IELTS (International English Language Testing System)

A Few Thoughts on Preparing for IELTS – Sameen Abdus Sattar

Dear Group Members,

We all are in this group for a common reason, and that is to get guidance about the IELTS exam.

I am not a very avid follower of this group but time and again have gone through some of the posts by different members. The posts are mostly regarding exam materials. Seeking advice like how to prepare for a specific type of exam in a remaining timeline is also very common. I have sat for the IELTS exam thrice. Just a few thoughts from my experience:

📌 IELTS is an exam that will evaluate one’s command of the English language. It is not something like sitting for a math exam where maybe knowing the application of ten formulae will ensure a good grade. One has to acquire proficiency in all four forms of communication, i.e. listening, reading, speaking, and writing.

📌 A very regular attribute of exam preparation is concentrating on exam techniques like time management, logical deduction, skimming, etc. But, by going through this process we tend to forget that our foremost objective is to master the language. Exam tips and tricks will only come in useful if our language skills improve. That is why, a lot of us have probably experienced that despite solving a lot of question papers, it has still not resulted in any desired improvement.

📌 One has to understand that the goal is becoming as affluent as possible in a new language. If this notion can be internalized, good results would be the spill-over effect. So, how to become fluent in English? According to me, there is no shortcut way of learning a language. One has to practice, practice, and practice. Anyone aiming for a high IELTS score should take a timeframe of six months to one year depending on her level of skill.

📌 I prefer reading English loudly every day. Here, doing it “every day” is the key. It can be a book, article, newspaper, anything of one’s interest. Studying with voice actually taps into three of our four language yardsticks: a) Definitely you read, b) You listen the English, and c) You are also speaking English by reading at a high pitch. Also, you have to check the word meaning every time an unknown word pops up. This is an absolute necessity to enrich one’s vocabulary.

📌 Practicing with a partner helps quite a bit in speaking. But I would also recommend trying to talk on your own by picking up a random topic and stretch it with a time-check in place. You can record the speech and playback to have a real-life feel of how you actually sound.

📌 Practicing to read the questions (and answer options) before each listening section starts and skimming through paragraphs after having a look at the answers of reading parts are widely used exam techniques.

📌 Writing is considered to be the toughest benchmark for betterment. One of the reasons is its nature of subjectivity. Moreover, one has to be getting the cohesiveness of the essay correct at one go. I mean, you won’t have time to draft something and fine-tune on top of it. There are lots of help out there such as, writing down the salient points about a topic then trying to build upon it, or having a specific format of introduction or conclusion depending on the essay type. I believe that if you are doing point 4 on a regular basis, it will automatically have an impact on your writing. And just like any other area, you need to do a lot of writing exercises.

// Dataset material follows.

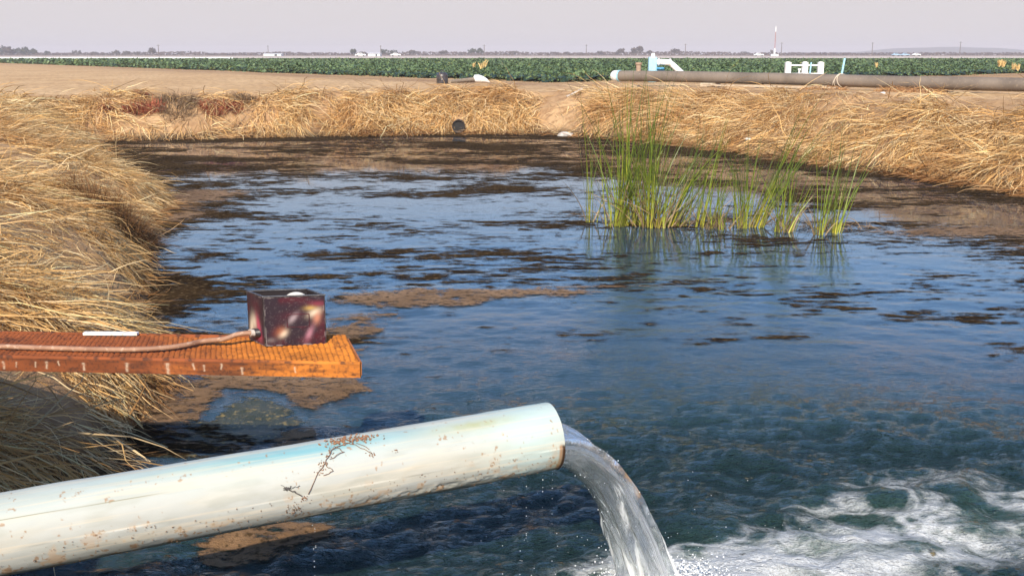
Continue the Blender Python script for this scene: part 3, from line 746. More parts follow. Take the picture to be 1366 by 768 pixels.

📌 While working on acquiring nuances of the language, sometimes it is natural to become a bit wary about our grammar foundation. Just to shed a bit more light on this phenomenon; in the case of our mother tongue, we learn the language first, then the grammar. Memorizing grammar rules may be handy at times but it won’t make you fluent in English. Again, point 4 is the way I believe and is extremely effective.

Anyone who has had the patience to finish this long piece in our fast-paced world, thank you for your patience and perseverance.